La prima reazione, ve lo confesso, è un po’ risentita: la fatica di mandare avanti questo progetto, sostanzialmente, per ora, in sei persone, con lavori impegnativi e figli più piccoli che grandi, è immane, e quando ci fanno notare questi particolari – non saltatemi al collo che provo a spiegare perché, in questo momento storico, io li reputi tali – ci pare che si voglia a tutti i costi cercare il pelo nell’uovo, ignorando il peso e la portata della battaglia che insieme a voi tutte vogliamo portare avanti. Ma poi, ripensandoci, mi sono detta che non è mica questo il punto. Oltre al fatto che la nostra polemica è palesemente contro Silvio Berlusconi, come ha ribadito a chiare lettere Valérie sulla community, il quale deve urgentemente dimettersi.
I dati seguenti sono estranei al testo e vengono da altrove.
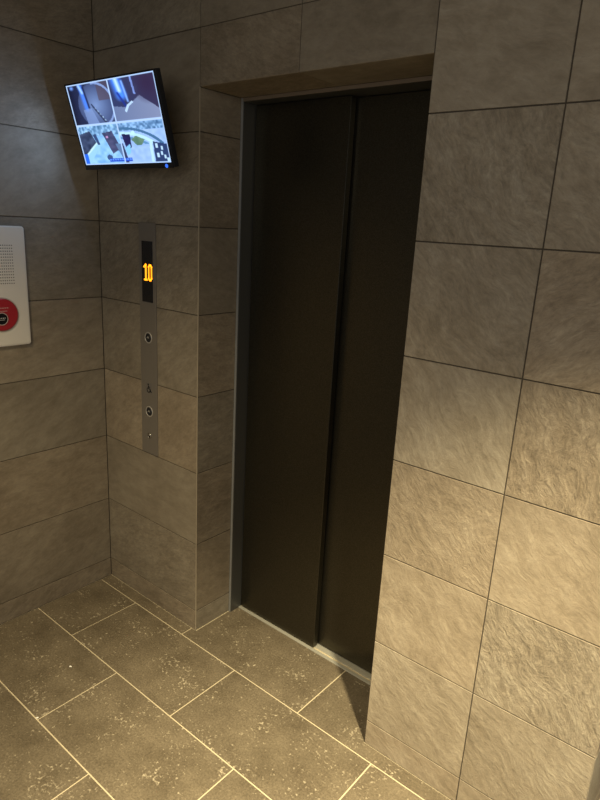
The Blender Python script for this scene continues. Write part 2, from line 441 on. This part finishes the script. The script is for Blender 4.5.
def call_button(cx, cz, lab):
    bm = bmesh.new(); disc(bm, (cx, -.0040, cz), .0165, -.0030, 'y', r2=.0155)
    b = cpart('call_button', bm, M_blackm, label=lab)
    bm = bmesh.new(); torus(bm, (cx, -.0046, cz), .0200, .0021, 'y')
    cpart('button_ring', bm, M_ring, b, smooth=True)
    bm = bmesh.new(); stroke(bm, [(cx-.0050, cz-.001), (cx, cz+.0045), (cx+.0050, cz-.001)], .0028, -.0078, -.0066)
    cpart('arrow_mark', bm, M_dimmark, b)
call_button(.3115, 1.170, 'upper round black call button with chrome ring')
call_button(.3110, .8735, 'lower round black call button with chrome ring')
# wheelchair pictogram between the buttons
bm = bmesh.new()
cx, cz = .3110, .9700
box(bm, cx-.019, cx+.019, -.0050, -.0042, cz-.020, cz+.020, bev=.0003)
pic = cpart('pictogram_plate', bm, plain('pictogram_grey', (.17, .155, .14), .5, .2), label='small wheelchair symbol plate')
bm = bmesh.new(); y0, y1 = -.0058, -.0048
disc(bm, (cx-.004, y1, cz+.0145), .0034, -.001, 'y', seg=16)
stroke(bm, [(cx-.004, cz+.009), (cx-.002, cz-.002), (cx+.008, cz-.003), (cx+.011, cz-.014), (cx+.015, cz-.014)], .0036, y0, y1)
stroke(bm, [(cx-.003, cz+.005), (cx+.006, cz+.004)], .003, y0, y1)
R_ = .0095
stroke(bm, [(cx-.002+R_*math.cos(a), cz-.008+R_*math.sin(a)) for a in [math.radians(q) for q in range(130, 381, 25)]], .0030, y0, y1)
cpart('wheelchair_symbol', bm, M_black, pic)
bm = bmesh.new(); disc(bm, (.3105, -.0040, .7725), .0085, -.003, 'y', seg=28, r2=.0075)
k = cpart('key_switch', bm, M_black, label='small round key switch at the foot of the panel')
bm = bmesh.new(); torus(bm, (.3105, -.0062, .7725), .0092, .0020, 'y', 28, 8)
cpart('key_collar', bm, M_chrome, k, smooth=True)
bm = bmesh.new(); bmesh.ops.create_uvsphere(bm, u_segments=16, v_segments=8, radius=.0050, matrix=Matrix.Translation((.3140, -.0075, .7770)))  # chrome bead added off-centre to stand in for the key's highlight
cpart('key_glint', bm, M_chrome, k, smooth=True)

# ------------------------------------------------------------------ alarm / intercom box on the left wall
AL = empty('alarm_intercom', (0, -.4200, 1.132), 'white wall alarm box with speaker holes and a round red button', 'alarm box')
def apart(name, bm, m, parent=None, **k):
    o = obj(name, bm, m, parent or AL, **k)
    o.data.transform(Matrix.Translation((0, .4105, -1.132)))
    return o
def rounded_plate(bm, y0, y1, z0, z1, x0, x1, r, bev=.003):
    pts = []
    for (cy, cz, a0) in ((y1-r, z1-r, 0), (y0+r, z1-r, 90), (y0+r, z0+r, 180), (y1-r, z0+r, 270)):
        for q in range(0, 91, 15):
            a = math.radians(a0+q); pts.append((cy+r*math.cos(a), cz+r*math.sin(a)))
    f = bm.faces.new([bm.verts.new((x0, p[0], p[1])) for p in pts])
    e = bmesh.ops.extrude_face_region(bm, geom=[f])
    vs = [v for v in e['geom'] if isinstance(v, bmesh.types.BMVert)]
    for v in vs: v.co.x = x1
    ed = [q for q in e['geom'] if isinstance(q, bmesh.types.BMEdge)]
    if bev: bmesh.ops.bevel(bm, geom=ed, offset=bev, segments=3, affect='EDGES')
bm = bmesh.new(); rounded_plate(bm, -.5150, -.3060, 1.1330, 1.5590, -.0015, .015, .010, .004)
apart('housing', bm, M_white)
bm = bmesh.new(); rounded_plate(bm, -.5085, -.3125, 1.1395, 1.5545, .0149, .0160, .006, .0006)
cover = apart('front_cover', bm, plain('ivory_cover', (.72, .68, .60), .45))
bm = bmesh.new()
for i in range(14):
    for j in range(14):
        y = -.3570-.00775*i; z = 1.3600+.0102*j
        disc(bm, (.0158, y, z), .0021, .0005, 'x', seg=8)
apart('speaker_hole', bm, M_hole, cover, kind='stuff')
cy, cz = -.4105, 1.2500
bm = bmesh.new(); disc(bm, (.0158, cy, cz), .0575, .0075, 'x', seg=64, r2=.0545)
rb = apart('alarm_button', bm, M_red, label='round red alarm button')
bm = bmesh.new(); torus(bm, (.0172, cy, cz), .0595, .0022, 'x', 64, 8)
apart('button_rim', bm, plain('rim_plastic', (.50, .42, .36), .4), rb, smooth=True)
bm = bmesh.new(); disc(bm, (.0232, cy-.004, cz-.0140), .0205, .0020, 'x', seg=40)
apart('push_centre', bm, M_black, rb)
bm = bmesh.new(); torus(bm, (.0245, cy-.004, cz-.0140), .0215, .0017, 'x', 48, 8)
apart('centre_ring', bm, plain('ring_pale', (.50, .38, .34), .4), rb, smooth=True)
bm = bmesh.new()
for (dy, dz, ww, hh) in ((-.009, -.010, .005, .0028), (-.002, -.010, .004, .0028), (.005, -.010, .005, .0028), (.011, -.010, .003, .0028), (0, -.0165, .020, .0016)):
    box(bm, .0250, .0258, cy-.004+dy-ww/2, cy-.004+dy+ww/2, cz-.001+dz-hh/2, cz-.001+dz+hh/2)
apart('centre_lettering', bm, M_mark, rb)
bm = bmesh.new()
for i in range(7):
    y = cy-.033+i*.0082
    box(bm, .0231, .0237, y, y+.0062, cz+.0225, cz+.0262)
box(bm, .0231, .0237, cy-.032, cy+.018, cz+.0120, cz+.0145)
apart('button_lettering', bm, M_pinkmark, rb)
bm = bmesh.new(); disc(bm, (.0158, -.3470, 1.2560), .0030, .0016, 'x', seg=12)
apart('indicator_light', bm, plain('pale_lamp', (.75, .70, .62), .3), cover)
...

Il che non significa ovviamente che i problemi del paese stiano lì, né significa scadere nei personalismi: c’è una persona accusata di reati gravi che sta continuando a occupare il potere nell’estremo tentativo di fare, per l’ennesima volta, uso delle istituzioni per favorire i propri interessi o, obiettivo minimo, di continuare a insabbiare le sue responsabilità. Questa persona sta inceppando l’apparato statale: l’Italia è un paese fermo da mesi perché tutte le energie sono assorbite da questa rivoltante pantomima, stritolato nella morsa della sua macchina di bugie. Questa persona deve dimettersi al più presto. Prima spiegazione dell’uso del maschile.
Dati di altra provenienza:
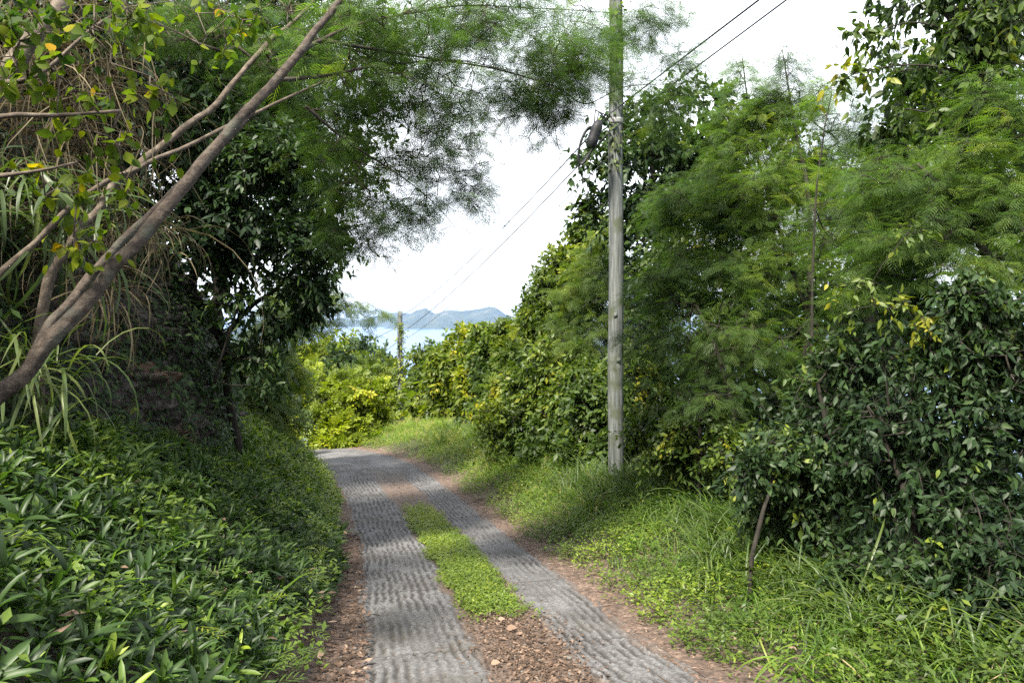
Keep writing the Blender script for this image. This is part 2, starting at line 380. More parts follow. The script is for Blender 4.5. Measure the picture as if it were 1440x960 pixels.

Poi c’è la motivazione addotta da Francesca: in italiano il generico è ancora, purtroppo, espresso solamente dal maschile e la lingua, è provato, si cambia soltanto con l’uso. Per questo, io nel mio piccolo, quando mi rivolgo a gruppi misti, tendo a usare il femminile se la maggioranza dei membri è donna, anche se la differenza è soltanto di una persona. La trovo la soluzione più logica ed esteticamente meglio riuscita, rispetto alle i/e barrate o a quegli asterischi che trasformano le rotondità della lingua italiana in asperità dal sapore nordico, che mal si confanno al resto del discorso. Avremmo dovuto fare lo stesso nel nostro cartello? A rigor di logica, in Italia ci sono più donne che uomini: giusto sarebbe, dunque, usare il femminile come collettivo generico. Oppure qualcuna avrebbe voluto il femminile proprio per suggerire la necessità di avere finalmente una donna come presidente del consiglio del “paese più maschilista d’Europa”. Giustissimo anche questo. Ma c’è un’urgenza che ci obbliga a usare strumenti imperfetti per raggiungere obiettivi minimi ma fondanti: su cosa si concentrerebbero i commenti a un cartello tutto volto al femminile da parte di molti uomini?

Tanti alzerebbero le spalle e ci liquiderebbero come l’ennesima manifestazione di un femminismo con cui hanno preferito evitare di confrontarsi e così ci saremmo ancora una volta ghettizzate. Con questi uomini noi vogliamo parlare, vogliamo che capiscano le ragioni di una lotta che è di ogni persona civile, di tutti coloro che vogliono trasformare la società cercando di rimpicciolire le ingiustizie che la attraversano. Così come vogliamo colpire l’attenzione di quei ragazzini che forse stanno per votare (o già votano o) a favore di un sistema che sponsorizza la mercificazione delle donne e calpesta quotidianamente la loro dignità. Non vogliamo che si distraggano, che trovino delle scuse, vogliamo che si soffermino almeno un attimo a pensare in che condizioni è finito il nostro paese, dov’è la nostra credibilità sul piano internazionale, che cosa sta facendo chi dovrebbe lavorare per il loro futuro. Vorremmo evitare le solite glissate, i soliti tentativi di eludere, di scrollare le spalle come se non fosse un problema loro ma “la solita tirata delle femministe”. E non perché non ci sentiamo femministe – anzi, del femminismo riconosciamo l’importanza per la conquista di molti dei nostri diritti e per lo smantellamento, in parte certamente riuscito, di tutto un sistema prevaricatore, di stampo patriarcale – ma siamo convinte che il femminismo, oggi, abbia bisogno anche degli uomini e che gli uomini abbiano bisogno del femminismo. Per questo l’uso, ancora una volta, del maschile generico: per non perderli per strada in questa fragile fase di transizione. Nella speranza che sensibilizzandone il più alto numero possibile anche la lingua cominci pian piano a riflettere e raccontare un mondo che – è il nostro auspicio – può essere che stia cominciando a trasformarsi in profondità.